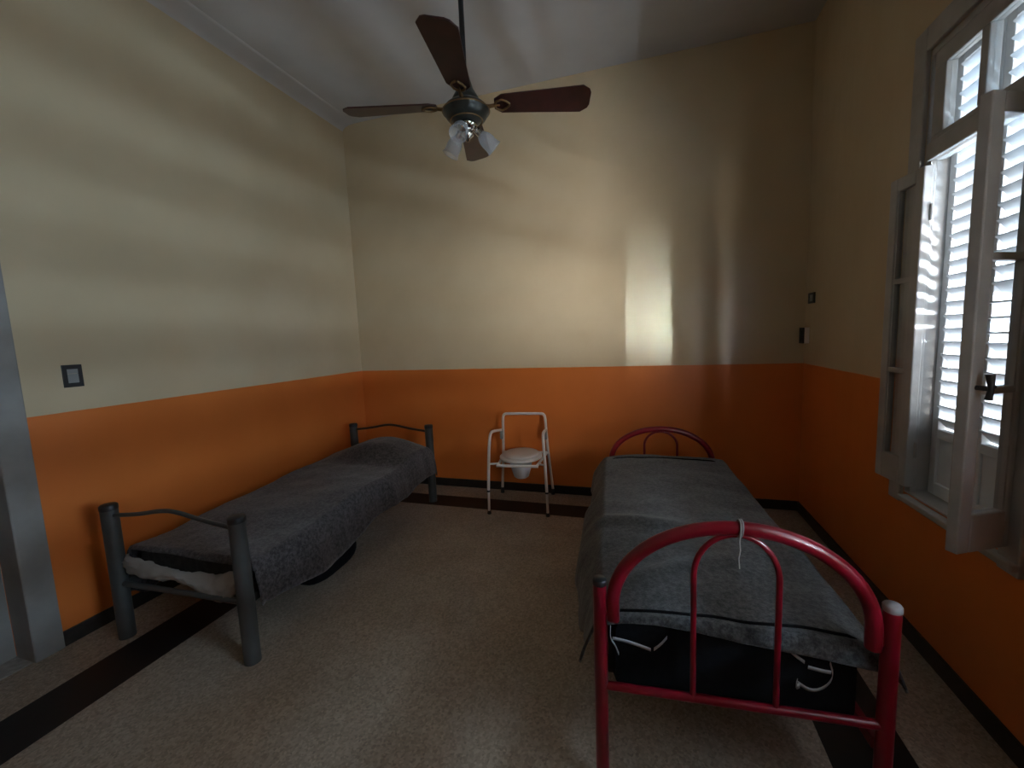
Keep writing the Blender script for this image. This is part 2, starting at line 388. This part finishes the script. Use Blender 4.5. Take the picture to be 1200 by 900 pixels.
def shutter(y0, y1, open_band, parent=None, tilt=47, sw=.034):
    e = bpy.data.objects.new('shutter_leaf', None); C.objects.link(e); e.parent = parent or wn
    e.location = Vector((R + .085, y0, WZ0)) - e.parent.location; wd = y1 - y0; st = .042; zb = .32; zt = WZ1 - WZ0 - .03; tk = .034
    m = MB().box((0, 0, 0.01), (tk, st, zt)).box((0, wd - st, 0.01), (tk, wd, zt)).box((0, st, zt - .06), (tk, wd - st, zt)).box((0, st, .01), (tk, wd - st, .07)).box((0, st, zb - .04), (tk, wd - st, zb))
    m.obj('shutter_frame', M_SHUT, e, bevel=.003)
    MB().box((.010, st, .07), (.024, wd - st, zb - .04)).obj('shutter_panel', M_SHUT, e)
    n = 0; z = zb + .03
    sl = MB(); op = MB(); pitch = .058
    while z < zt - .07:
        isopen = open_band and open_band[0] < z + WZ0 < open_band[1]
        tgt = op if isopen else sl
        ang = math.radians(14 if isopen else tilt)
        Ms = Matrix.Translation((tk / 2, 0, z)) @ Matrix.Rotation(ang, 4, 'Y')
        hw = .029 if isopen else sw
        tgt.box((-hw, st - .004, -.0035), (hw, wd - st + .004, .0035), Ms)
        z += pitch
    sl.obj('louvre_slats', M_SHUT, e)
    if open_band:
        op.tube([(-.012, wd / 2, open_band[0] - WZ0 - .02), (-.012, wd / 2, open_band[1] - WZ0 + .02)], .004, 8)
        op.obj('open_louvre_slats', M_SHUT, e)['label'] = 'section of slats tilted open'
    return e
shutter(WY0 - .0 + .012, 2.168, (1.40, 1.60))
shutter(2.172, WY1 + .018 - .03, None)

w2 = bpy.data.objects.new('added_window_2', None); C.objects.link(w2); w2.location = (R, (VY0 + VY1) / 2, WZ0)  # window added out of view to light the room
struct(w2, 'added unseen shuttered window on the right wall, letting in fill light', 'window')
W2 = Matrix.Translation(-w2.location)
MB().box((R - .02, VY0 - .09, WZ0 - .05), (R + .001, VY0, WZ1 + .10), W2).box((R - .02, VY1, WZ0 - .05), (R + .001, VY1 + .09, WZ1 + .10), W2).box((R - .02, VY0, WZ1), (R + .001, VY1, WZ1 + .10), W2).obj('casing', M_WOOD, w2, bevel=.005)
VM = (VY0 + VY1) / 2
shutter(VY0 + .004, VM - .002, None, w2, 8, .028)
shutter(VM + .002, VY1 - .004, None, w2, 8, .028)

# ------------------------------------------------------------------ ceiling fan
FX, FY, FZ = -.81, 2.03, 2.615
fan = thing('ceiling_fan', 'four-bladed dark wooden ceiling fan with bronze motor hanging on a black rod', 'ceiling fan', (FX, FY, FZ))
MB().tube([(0, 0, .13), (0, 0, H - FZ - .05)], .0125, 14).obj('down_rod', M_CAPB, fan)
MB().lathe([(0, H - FZ), (.065, H - FZ), (.065, H - FZ - .02), (.045, H - FZ - .07), (.014, H - FZ - .085), (0, H - FZ - .085)], 28).obj('ceiling_canopy', M_BRONZE, fan)
MB().lathe([(0, .155), (.018, .155), (.026, .12), (.040, .075), (.058, .045), (.066, .03), (.066, .012), (.05, .008)], 32).obj('motor_cover', M_BRONZE, fan)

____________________

== What you will do ==
Repeat the data exactly, without the pictures.

== Solved exercise ==
Keep writing the Blender script for this image. This is part 2, starting at line 388. This part finishes the script. Use Blender 4.5. Take the picture to be 1200 by 900 pixels.
def shutter(y0, y1, open_band, parent=None, tilt=47, sw=.034):
    e = bpy.data.objects.new('shutter_leaf', None); C.objects.link(e); e.parent = parent or wn
    e.location = Vector((R + .085, y0, WZ0)) - e.parent.location; wd = y1 - y0; st = .042; zb = .32; zt = WZ1 - WZ0 - .03; tk = .034
    m = MB().box((0, 0, 0.01), (tk, st, zt)).box((0, wd - st, 0.01), (tk, wd, zt)).box((0, st, zt - .06), (tk, wd - st, zt)).box((0, st, .01), (tk, wd - st, .07)).box((0, st, zb - .04), (tk, wd - st, zb))
    m.obj('shutter_frame', M_SHUT, e, bevel=.003)
    MB().box((.010, st, .07), (.024, wd - st, zb - .04)).obj('shutter_panel', M_SHUT, e)
    n = 0; z = zb + .03
    sl = MB(); op = MB(); pitch = .058
    while z < zt - .07:
        isopen = open_band and open_band[0] < z + WZ0 < open_band[1]
        tgt = op if isopen else sl
        ang = math.radians(14 if isopen else tilt)
        Ms = Matrix.Translation((tk / 2, 0, z)) @ Matrix.Rotation(ang, 4, 'Y')
        hw = .029 if isopen else sw
        tgt.box((-hw, st - .004, -.0035), (hw, wd - st + .004, .0035), Ms)
        z += pitch
    sl.obj('louvre_slats', M_SHUT, e)
    if open_band:
        op.tube([(-.012, wd / 2, open_band[0] - WZ0 - .02), (-.012, wd / 2, open_band[1] - WZ0 + .02)], .004, 8)
        op.obj('open_louvre_slats', M_SHUT, e)['label'] = 'section of slats tilted open'
    return e
shutter(WY0 - .0 + .012, 2.168, (1.40, 1.60))
shutter(2.172, WY1 + .018 - .03, None)

w2 = bpy.data.objects.new('added_window_2', None); C.objects.link(w2); w2.location = (R, (VY0 + VY1) / 2, WZ0)  # window added out of view to light the room
struct(w2, 'added unseen shuttered window on the right wall, letting in fill light', 'window')
W2 = Matrix.Translation(-w2.location)
MB().box((R - .02, VY0 - .09, WZ0 - .05), (R + .001, VY0, WZ1 + .10), W2).box((R - .02, VY1, WZ0 - .05), (R + .001, VY1 + .09, WZ1 + .10), W2).box((R - .02, VY0, WZ1), (R + .001, VY1, WZ1 + .10), W2).obj('casing', M_WOOD, w2, bevel=.005)
VM = (VY0 + VY1) / 2
shutter(VY0 + .004, VM - .002, None, w2, 8, .028)
shutter(VM + .002, VY1 - .004, None, w2, 8, .028)

# ------------------------------------------------------------------ ceiling fan
FX, FY, FZ = -.81, 2.03, 2.615
fan = thing('ceiling_fan', 'four-bladed dark wooden ceiling fan with bronze motor hanging on a black rod', 'ceiling fan', (FX, FY, FZ))
MB().tube([(0, 0, .13), (0, 0, H - FZ - .05)], .0125, 14).obj('down_rod', M_CAPB, fan)
MB().lathe([(0, H - FZ), (.065, H - FZ), (.065, H - FZ - .02), (.045, H - FZ - .07), (.014, H - FZ - .085), (0, H - FZ - .085)], 28).obj('ceiling_canopy', M_BRONZE, fan)
MB().lathe([(0, .155), (.018, .155), (.026, .12), (.040, .075), (.058, .045), (.066, .03), (.066, .012), (.05, .008)], 32).obj('motor_cover', M_BRONZE, fan)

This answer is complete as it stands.